There is nothing "post-modern" about this either. My ideologies are as modernist as they come, and it's clear to me that the ancient Greeks were in no way in favor of some platonic ideal of open, free discourse. They didn't let allow women or slaves in their open, free discourse, and even if they did, but shouted them down (as antagonists of safer spaces are doing in this thread, the University of Chicago, and virtually every other space, because oppression is the default, liberation is something you have to actively build), that would not make the discourse any more free or open. You're not being "anti-postmodern," you're just being willfully blind of savage inequities in the institutions you're holding up as examples.
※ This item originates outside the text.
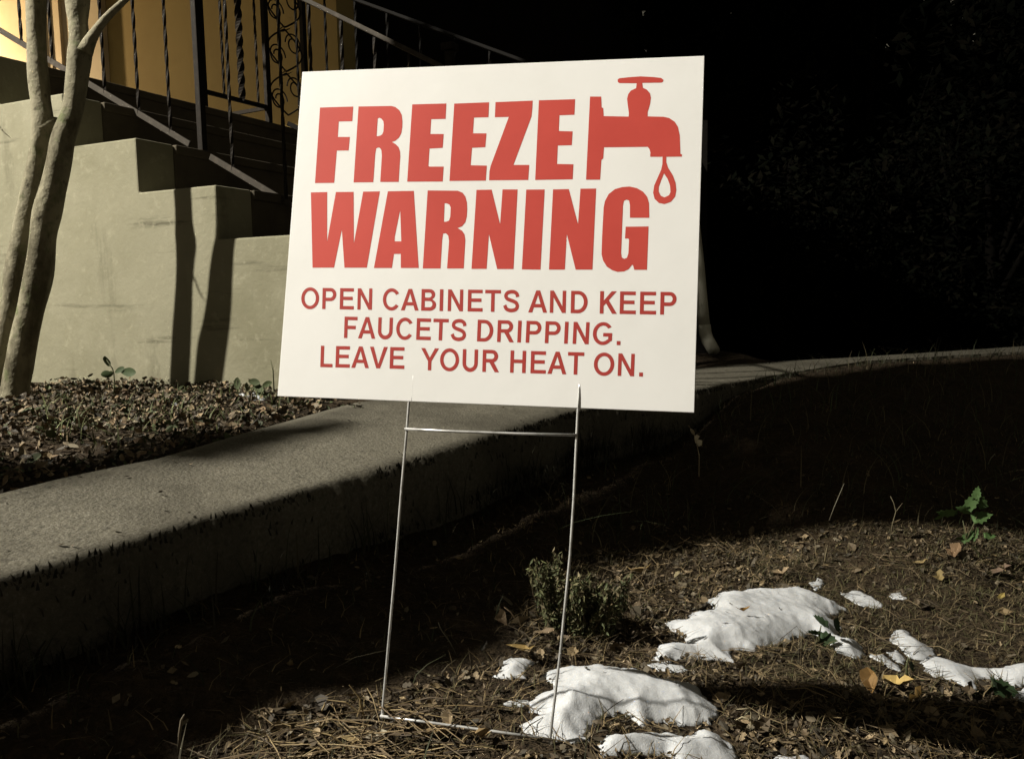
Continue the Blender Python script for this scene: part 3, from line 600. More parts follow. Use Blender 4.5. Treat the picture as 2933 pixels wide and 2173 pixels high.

If you didn't want that contradiction examined you shouldn't have spoken up. (And don't even think about complaining about being called out for this -- what do you want, some ``safe space'' where you can just pat yourself on the back with other slavery apologists?)

1 comments

> We can all clearly see the trend of moral progress and we should all be able to extrapolate from it. Progressivism wins and reactionism loses

Many people do not agree with that and not just reactionaries. A majority of philosophers (natural + unnatural) and religions in history would have explained their world by cycles. There are a great many events, many disturbing to the happy-go-lucky narrative that the Progressivism Forever hypothesis fails to explain.

I take the point that Cthulhu swims slowly leftwards but without understanding why it is that he does so it is dangerous to extrapolate for the next 300 years.